What the future has in store

“Oh crystal ball, crystal ball, save us all, tell me life is beautiful.” So sing popular beat-combo Keane at the moment – well not as we speak as one of the poor mites has been struck down with exhaustion. Anyway, I am loathe to dissect these lyrics, as I believe them to have been thrown together simply because they happen to rhyme, although if we are to take this to it’s natural conclusion, ‘ball’ and ‘all’ should really be followed by ‘beautifall’. But what are the cherub-faced popstars trying to tell us? Should we really be looking to fortune-tellers to ‘save us all’? Can we work out that life is really beautiful by looking at tarot cards or, heaven forbid, the tea leaves?

I hope not. But, it did get me thinking, wouldn’t it be rather handy to have a ‘heads-up’ on what the future might bring? To be able to prepare and plan knowing what was coming around the corner. It would certainly make picking the winning lottery numbers rather less tricky. Although this shouldn’t be taken to mean I would like to see the return of Mystic Meg to a lottery show any time soon.

Well, wouldn’t you know it, mortgage intermediaries have been given a ‘heads up’ on the rest of the year and into next by none other than the FSA itself. The regulator has recently produced details of its major thematic work programme for the second half of 2006 and also information on what it calls its ‘smaller pieces of thematic work of wider interest’. There are numerous pieces of planned work which will be of interest to mortgage intermediaries and should be used by brokers as a kick-start to ensure they are fully compliant in these areas.

First up is the regulator’s work on its ‘Treating Customers Fairly’ initiative. Last month it published its TCF suite of papers including its work on the quality of advice from retail financial advice firms; the use of management information to ‘monitor and measure TCF’; the progress of firms in implementing the principles of TCF in their businesses; and we are expecting further information on its view of provider/distributor responsibilities.

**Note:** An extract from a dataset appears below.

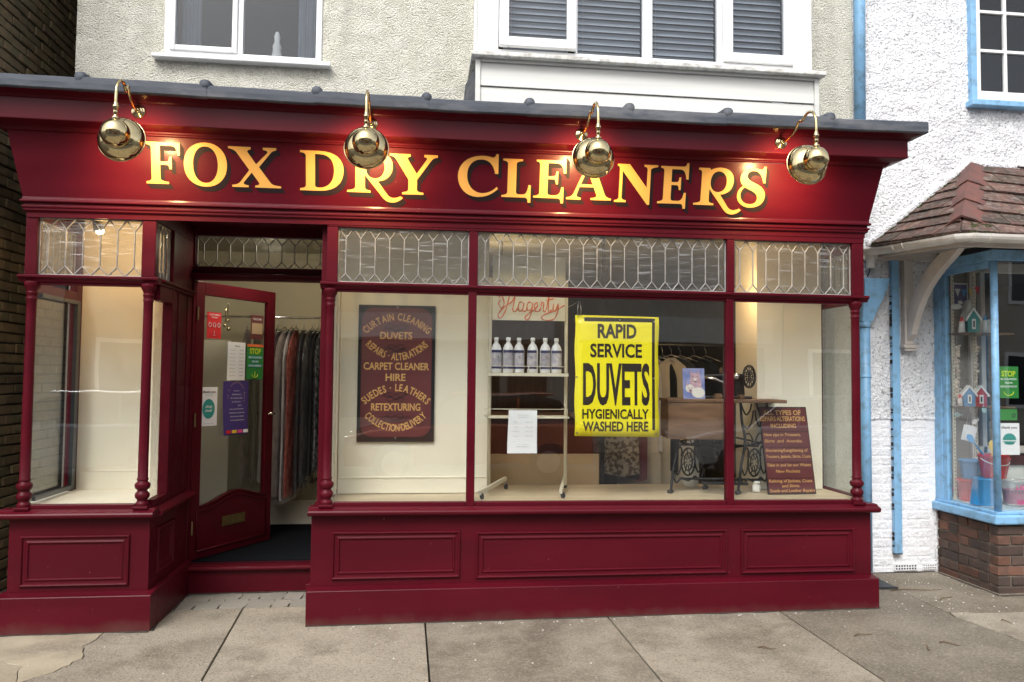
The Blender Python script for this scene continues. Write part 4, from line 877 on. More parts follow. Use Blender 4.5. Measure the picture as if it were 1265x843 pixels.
# leaflets on the door glass (each hangs by itself)
def leaflet(name, u0,u1,z0,z1, material, label, curl=0, skew=0):
    t = thing(name, label, 'leaflet', dpt((u0+u1)/2, z0, .004), 'leaflets stuck on the shop door'); n_ = 8; vs = []
    for j in range(n_+1):
        z = z0+(z1-z0)*j/n_; dd = curl*(1-j/n_)**2
        vs += [dpt(u0+skew*(1-j/n_), z, -.016+dd), dpt(u1+skew*(1-j/n_), z, -.016+dd*.4)]
    fs = [(2*j,2*j+1,2*j+3,2*j+2) for j in range(n_)]
    MB().add(vs, fs).build('sheet', material, t, solid=.0012)
    return t
def dtext(parent, s_, u, z, w, h, material, bold=.01, center=True, d=-.0125, shear=0, name='lettering'):
    mb = MB(); o = Vector(dpt(u,z,d)); put_text(mb, s_, o, Vector((DU.x,DU.y,0)), Vector((0,0,1)), w, h, bold, shear, center); return mb.build(name, material, parent)
t = leaflet('sticker', .128,.272,1.870,2.073, M['pose_red'], 'small red sticker with white symbols at the top left of the door glass')
dtext(t, 'CUSTOMERS', .20, 2.048, .11, .012, M['paper']); dtext(t, 'PLEASE', .20, 2.028, .06, .010, M['paper'])
mb = MB()
for u in (.155,.20,.245):
    mb.tube([dpt(u+.013*math.cos(q), 1.975+.017*math.sin(q), -.013) for q in [i*math.pi/6 for i in range(12)]], .0022, 5, closed=True)
mb.tube([dpt(.20,1.905,-.013),dpt(.20,1.93,-.013)], .002, 5); mb.tube([dpt(.19,1.895,-.013),dpt(.21,1.895,-.013)], .002, 5); mb.build('symbol', M['paper'], t)
t = leaflet('price_list', .348,.542,1.548,1.852, M['paper'], 'white typed price list beside the green leaflet on the door glass')
dtext(t, 'Prices', .45, 1.815, .05, .014, M['ink'])
for k in range(8): dtext(t, 'Item name', .400, 1.785-k*.029, .06, .006, M['ink'], 0); dtext(t, '00.00', .497, 1.785-k*.029, .045, .006, M['ink'], 0)
t = leaflet('sticker', .600,.742,1.888,2.085, M['maroonsign'], 'small dark sticker above the green leaflet on the door glass')
dtext(t, 'WELCOME', .67, 2.045, .10, .016, M['paper']); dbox(.61,.732,1.93,2.02,-.0145,-.013).build('picture', M['partition'], t)
t = leaflet('leaflet', .560,.750,1.556,1.845, M['pose_green'], 'green STOP leaflet with yellow heading on the right of the door glass')
dbox(.562,.748,1.822,1.844,-.0145,-.0125).build('band', M['orangeink'], t)
dtext(t, 'STOP', .655, 1.765, .13, .045, M['lime'], .03)
for k, (w_, s_) in enumerate(((.15,'BACKGARDEN'),(.07,'FROM'),(.15,'DEVELOPMENT'))): dbox(.655-w_/2-.005,.655+w_/2+.005,1.727-k*.034-.004,1.727-k*.034+.022,-.0145,-.0125).build('band', M['teal'], t); dtext(t, s_, .655, 1.729-k*.034, w_, .014, M['paper'], .01, d=-.0115)
mb = MB(); mb.tube([dpt(.655+.035*math.cos(q), 1.60+.03*math.sin(q), -.0125) for q in [math.pi+i*math.pi/8 for i in range(9)]], .0035, 5); mb.tube([dpt(.655,1.62,-.0125),dpt(.655,1.58,-.0125)], .003, 5); mb.build('symbol', M['lime'], t)
t = leaflet('leaflet', .078,.252,1.199,1.496, M['paper'], 'pale thank you leaflet with a teal oval at the left edge of the door glass')
dtext(t, 'thank you', .165, 1.452, .13, .018, M['ink'], .02, shear=.2); dtext(t, 'for supporting us', .165, 1.432, .08, .006, M['teal'])
mb = MB(); mb.add([dpt(.165+.062*math.cos(q), 1.330+.075*math.sin(q), -.0135) for q in [i*math.pi/14 for i in range(28)]], [tuple(range(28))]); mb.build('oval', M['teal'], t)
dtext(t, 'shop', .165, 1.338, .07, .022, M['paper'], .02, shear=.3, d=-.012); dtext(t, 'local', .165, 1.308, .07, .020, M['paper'], .02, shear=.3, d=-.012); dtext(t, 'www', .165, 1.215, .11, .005, M['ink'], 0)
t = leaflet('leaflet', .312,.590,1.116,1.540, M['pose_purple'], 'dark violet charity leaflet with a ring of gold lettering below the price list', curl=.03, skew=-.012)
mb = MB(); ring = 'LETTER & CHARTERED MARK'
for i in range(22):
    q = R(215-250*i/21); v, f = text2d(('WITH A CHARTERED MARK ')[i], .02)
    if v:
        c = Vector(dpt(.452+.085*math.cos(q), 1.425+.10*math.sin(q), -.012)); U = Vector((DU.x,DU.y,0))*math.sin(q)*.016+Vector((0,0,1))*(-math.cos(q))*.016; V = Vector((DU.x,DU.y,0))*math.cos(q)*.016+Vector((0,0,1))*math.sin(q)*.016
        mb.add([c+U*(p[0]-.3)+V*p[1] for p in v], f)
mb.build('lettering', M['signgold'], t)
for k, (s_, w_) in enumerate((('to our',.06),('Customers',.10),('We would like to thank',.13),('you all for your',.10),('continued support',.12),('and we look forward to',.15),('welcoming you again soon',.17),('with all best wishes',.15),('from everyone here',.15))):
    dtext(t, s_, .452, 1.46-k*.029, w_, .010, M['paper'], .005, d=.001-.012+ (k>4)*.006*(k-4)*.6)
for k in range(4): dbox(.325+k*.062,.375+k*.062,1.13,1.155,.012,.0145).build('picture', M[('pose_red','yellowpl','pinkpl','paper')[k]], t)

def settle(o, depth=0):
    for ch in o.children:
        if ch.type == 'MESH' and ch.name.split('.')[0] in SET_NAMES:
            ox = ORG.get(ch.name, Vector((0,0,0)))
            for v in ch.data.vertices:
                x, y, z = v.co.x+ox.x, v.co.y+ox.y, v.co.z+ox.z
                if x > -.70 and y < .10 and .3 < z < 2.57:
                    w = (z-.3)/.38 if z < .68 else (1 if z < .8 else (1-.45*(z-.8)/1.45 if z < 2.25 else .55*(2.57-z)/.32))
                    v.co.z -= .0045*(x+.70)*w
        settle(ch)
SET_NAMES = {'sill','stall_riser','column','column_base','mullion','bottom_bead','glazing_bead','transom_rail','window_pane','leaded_light','pane','panel_moulding','post'}
settle(B)
# ------------------------------------------------------------------ interior of the building
FL = .768
MB().box(-2.451,-1.715,.031,.70,.735,FL).build('display_floor', M['cream'], B)
MB().box(-.559,3.16,.031,.80,.735,FL-.004).build('display_floor', M['floorwood'], B)
MB().box(-2.40,-1.715,.70,.72,.735,2.72).build('back_panel', M['cream'], B)
MB().box(-2.376,-1.715,.684,.699,FL,.895).box(-2.376,-1.715,.68,.699,.895,.905).build('skirting', M['cream'], B, bevel=.003)
MB().box(-2.45,-1.71,.036,.70,2.72,2.74).box(-.6,3.16,.036,.85,2.72,2.74).build('display_ceiling', M['cream'], B)
MB().box(-.544,.505,.40,.42,FL,2.719).build('back_panel', M['cream'], B)
MB().box(-.544,.512,.385,.3995,FL,.875).box(-.544,.515,.380,.3995,.875,.885).build('skirting', M['cream'], B, bevel=.003)
MB().box(-.544,.505,.3901,.3999,.769,.775).build('skirting_edge', M['wood'], B)
MB().box(2.565,3.0,.45,.47,FL,2.719).box(2.565,2.585,.47,.85,FL,2.719).build('back_panel', M['cream'], B)
MB().box(3.0,3.085,.45,.62,FL,2.719).build('back_panel', M['cream'], B)
MB().box(.515,1.425,.805,.825,.74,1.0).build('low_partition', M['partition'], B, bevel=.002)
rbox('counter_front', .50,1.50,1.18,1.22,.2,1.26,.003,material=M['maroon']); MB().box(.45,1.52,1.16,1.7,1.261,1.29).build('counter_top', M['darkwood'], B, bevel=.004)
MB().box(1.44,1.47,.82,.86,.2,2.72).build('inner_post', M['black'], B)
# shop room
MB().box(-2.46,3.16,.82,5.2,.15,.199).build('shop_floor', M['dark'], B)
MB().box(-2.46,-.35,2.34,2.40,.2,2.75).box(-.35,-.30,2.34,5.2,.2,2.75).build('shop_wall', M['creamwall'], B)
MB().box(-2.46,-.352,2.322,2.3395,.2,.42).build('skirting', M['cream'], B, bevel=.004)
MB().box(-.29,3.16,5.0,5.05,.2,2.75).box(3.10,3.165,.86,5.0,.2,2.75).box(-2.46,-2.41,.87,2.34,.2,2.75).build('shop_wall', mat('brown shop wall', (.12,.105,.085), (.15,.13,.11), rough=.8), B)
MB().box(-2.46,3.16,.852,5.2,2.75,2.80).build('shop_ceiling', M['creamwall'], B)
MB().box(-.6,-.56,.88,2.0,.2,2.75).build('shop_wall', M['creamwall'], B)
MB().box(-1.89,-1.62,1.80,1.825,.2,1.89).build('cream_board', M['cream'], B, bevel=.002)
MB().box(.2,3.0,4.4,4.42,.6,2.3).build('back_shelf', M['darkwood'], B)
# floor mat
MB().box(-1.65,-.70,.88,2.30,.200,.206).build('door_mat', M['dark'], B)
# ================================================================== THINGS IN THE WINDOWS
def point(name, loc, e, col, r=.03, parent=None):
    d = bpy.data.lights.new(name, 'POINT'); d.energy = e; d.color = col; d.shadow_soft_size = r
    o = bpy.data.objects.new(name, d); COL.objects.link(o)
    if parent: o.parent = parent; o.location = Vector(loc)-ORG[parent.name]
    else: o.location = loc
    return o
# spot lamp in the left bay
t = thing('display_spotlight', 'small black spotlight lit in the left bay behind the leaded glass', 'lamp', (-2.13,.22,2.71))
MB().tube([(-2.13,.22,2.72),(-2.13,.22,2.62)], .008, 8).build('stem', M['black'], t)
MB().lathe([(.014,.0),(.026,.01),(.03,.05),(.034,.10)], (-2.14,.22,2.635), (.28,.05,-1), 16, cap=False).build('lamp_head', M['black'], t, smooth=True, solid=.003)
MB().ball((-2.113,.224,2.542), .027, 14).build('bulb', M['bulb2'], t, smooth=True)
point('bulb_light', (-2.10,.23,2.50), 5, (1,.62,.28), .03, t)
# wall lamp in the right bay
t = thing('display_lamp', 'lit warm lamp in the right bay just beside the second mullion', 'lamp', (2.33,.42,2.72))
MB().tube([(2.33,.42,2.72),(2.33,.42,2.47)], .006, 8).build('stem', M['black'], t)
MB().lathe([(.012,.02),(.02,0),(.02,-.04)], (2.33,.42,2.45), n=14).build('lamp_holder', M['stand'], t, smooth=True)
MB().ball((2.33,.42,2.37), .036, 16, (1,1,1.25)).build('bulb', M['bulb2'], t, smooth=True)
point('bulb_light', (2.33,.42,2.30), 5, (1,.62,.28), .04, t)
t = thing('ceiling_lamp', 'small bright bare bulb seen through the leaded glass above the bottle stand', 'lamp', (.70,1.35,2.72))
MB().tube([(.70,1.35,2.75),(.70,1.35,2.56)], .005, 6).build('flex', M['black'], t)
MB().ball((.70,1.35,2.52), .035, 14).build('bulb', M['bulb2'], t, smooth=True)
point('bulb_light', (.70,1.35,2.45), 5, (1,.78,.5), .05, t)
t = thing('added_fill_light', 'added fill light, unseen under the ceiling just inside the doorway', 'lamp', (-1.15,1.05,2.74))  # added light, hidden above the door head, to brighten the dark doorway
MB().box(-1.45,-.85,1.02,1.08,2.72,2.749).build('tube', emission('added fill glow', (1,.92,.78), 5), t, bevel=.008)  # made-up glowing bar, part of the added fill
point('fill_glow', (-1.15,1.05,2.66), 9, (1,.9,.72), .1, t)  # carries most of the added doorway fill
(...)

The papers include useful case studies and examples of good and bad TCF practice for firms to consider. The ‘headline’ to come out of the paper concerned the March 2007 deadline date the FSA has announced for all firms to be implementing TCF in their businesses by. This stage should follow a formal review of TCF practices throughout the firm. AMI members can use the two TCF factsheets currently available on our website to help them with their reviews and implementation. The ‘Developing TCF’ factsheet will be of specific use to smaller firms and contains a risk analysis tool to determine those areas where specific work needs to be done. FSA has said it will continue to focus on TCF and clearly they will be reviewing how firms are implementing it up to, and beyond, March 2007.

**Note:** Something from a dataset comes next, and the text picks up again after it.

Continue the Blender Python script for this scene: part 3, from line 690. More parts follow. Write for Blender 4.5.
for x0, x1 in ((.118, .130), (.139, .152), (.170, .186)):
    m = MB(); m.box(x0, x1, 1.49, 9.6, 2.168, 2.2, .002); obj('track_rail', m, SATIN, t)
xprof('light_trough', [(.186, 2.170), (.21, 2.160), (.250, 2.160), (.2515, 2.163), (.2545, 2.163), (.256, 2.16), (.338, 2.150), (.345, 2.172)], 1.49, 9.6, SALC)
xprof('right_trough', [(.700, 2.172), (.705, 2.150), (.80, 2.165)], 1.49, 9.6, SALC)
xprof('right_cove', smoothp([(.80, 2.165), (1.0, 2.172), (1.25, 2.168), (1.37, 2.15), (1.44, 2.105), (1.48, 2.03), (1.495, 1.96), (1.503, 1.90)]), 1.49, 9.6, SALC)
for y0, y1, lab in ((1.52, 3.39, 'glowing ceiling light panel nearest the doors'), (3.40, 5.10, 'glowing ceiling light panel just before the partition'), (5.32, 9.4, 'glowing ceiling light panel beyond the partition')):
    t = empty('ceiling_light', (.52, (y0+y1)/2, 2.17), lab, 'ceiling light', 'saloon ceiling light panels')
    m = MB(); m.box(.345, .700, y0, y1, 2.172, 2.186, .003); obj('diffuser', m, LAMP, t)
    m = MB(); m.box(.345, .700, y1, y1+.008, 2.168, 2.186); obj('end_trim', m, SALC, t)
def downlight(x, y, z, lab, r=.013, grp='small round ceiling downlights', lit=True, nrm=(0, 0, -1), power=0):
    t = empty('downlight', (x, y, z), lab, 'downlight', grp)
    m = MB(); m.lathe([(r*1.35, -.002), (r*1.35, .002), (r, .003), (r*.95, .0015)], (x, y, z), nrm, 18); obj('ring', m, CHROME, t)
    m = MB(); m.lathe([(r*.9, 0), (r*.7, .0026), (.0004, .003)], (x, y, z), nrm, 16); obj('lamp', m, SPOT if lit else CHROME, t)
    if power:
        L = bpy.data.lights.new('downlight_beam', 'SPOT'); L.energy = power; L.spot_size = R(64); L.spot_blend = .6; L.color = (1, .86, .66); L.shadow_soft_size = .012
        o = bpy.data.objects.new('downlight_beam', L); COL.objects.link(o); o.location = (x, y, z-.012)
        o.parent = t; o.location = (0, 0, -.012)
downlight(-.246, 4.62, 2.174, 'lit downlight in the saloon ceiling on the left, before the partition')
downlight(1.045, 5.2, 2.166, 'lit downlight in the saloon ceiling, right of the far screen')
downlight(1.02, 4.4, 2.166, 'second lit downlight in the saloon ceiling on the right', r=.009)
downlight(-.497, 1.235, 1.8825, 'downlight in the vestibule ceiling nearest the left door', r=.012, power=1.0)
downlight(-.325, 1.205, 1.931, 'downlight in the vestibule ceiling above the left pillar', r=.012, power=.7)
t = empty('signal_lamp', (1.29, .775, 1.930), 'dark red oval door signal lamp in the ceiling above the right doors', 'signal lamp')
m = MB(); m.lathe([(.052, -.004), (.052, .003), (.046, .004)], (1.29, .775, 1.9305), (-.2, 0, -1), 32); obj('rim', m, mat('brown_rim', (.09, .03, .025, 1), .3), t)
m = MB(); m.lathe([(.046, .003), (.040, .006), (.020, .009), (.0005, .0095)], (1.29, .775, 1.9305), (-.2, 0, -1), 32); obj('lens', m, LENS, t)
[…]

The regulator is currently finalising its research results into the effectiveness of the mortgage review. Essentially it is attempting to find out if MCOB is delivering the benefits it intended for consumers. This has been undertaken through consumer research, desk-based reviews and mystery shopping, and the results of this work are due to be communicated in Quarter 3 this year, probably September. From this work FSA might make recommendations for rule changes or amendments, although AMI expects any changes to come out of this work to be minimal. The FSA’s stated aim to move to a more principles-based regime will bring about simplification of COB, but the mortgage sector needs a period of stability and we expect MCOB to remain as is, unlike ICOB which could be subject to a number of amendments.

The FSA’s team looking into payment protection insurance (PPI) is due to report next month with details of its key findings and any further action it may take in this area. It is working closely with the Office of Fair Trading (OFT) which has also conducted a market study, the emerging issues of which have recently been published. AMI has been working extensively with both the FSA and the OFT on PPI and has an upcoming action plan to deliver which includes factsheets and good practice notes for members.

Following on from the regulator’s work on the quality of advice in retail financial advice firms will be a similar piece of work looking specifically at firms offering mortgage advice. It will look to outline good and bad practices in the quality of advice through desk-based reviews, mystery shopping and supervisory visits. FSA will also look again at the self-certification sector reviewing standards, specifically amongst intermediary firms. It is a follow-up to its 2005 review which found particular concerns around the issues of affordability and suitability.

In the smaller pieces of thematic work FSA plan to look at, mortgage intermediaries will be interested to see programmes planned for interest-only mortgages without repayment vehicles (the FSA’s Consumer Panel has been particularly concerned about the sale of interest-only products), mortgages into retirement and sub-prime mortgages. These areas will be covered by consumer research, desk-based reviews and supervisory visits, and are due to report findings at the end of 2006/start of 2007.

These outlined areas are, of course, not the only ones FSA will focus on but they do give us an idea of the bigger priorities over the next six months. Firms giving advice and conducting business in these areas should ensure their systems and controls are robust and their practices compliant. You can’t always see into the future but you can certainly prepare for it.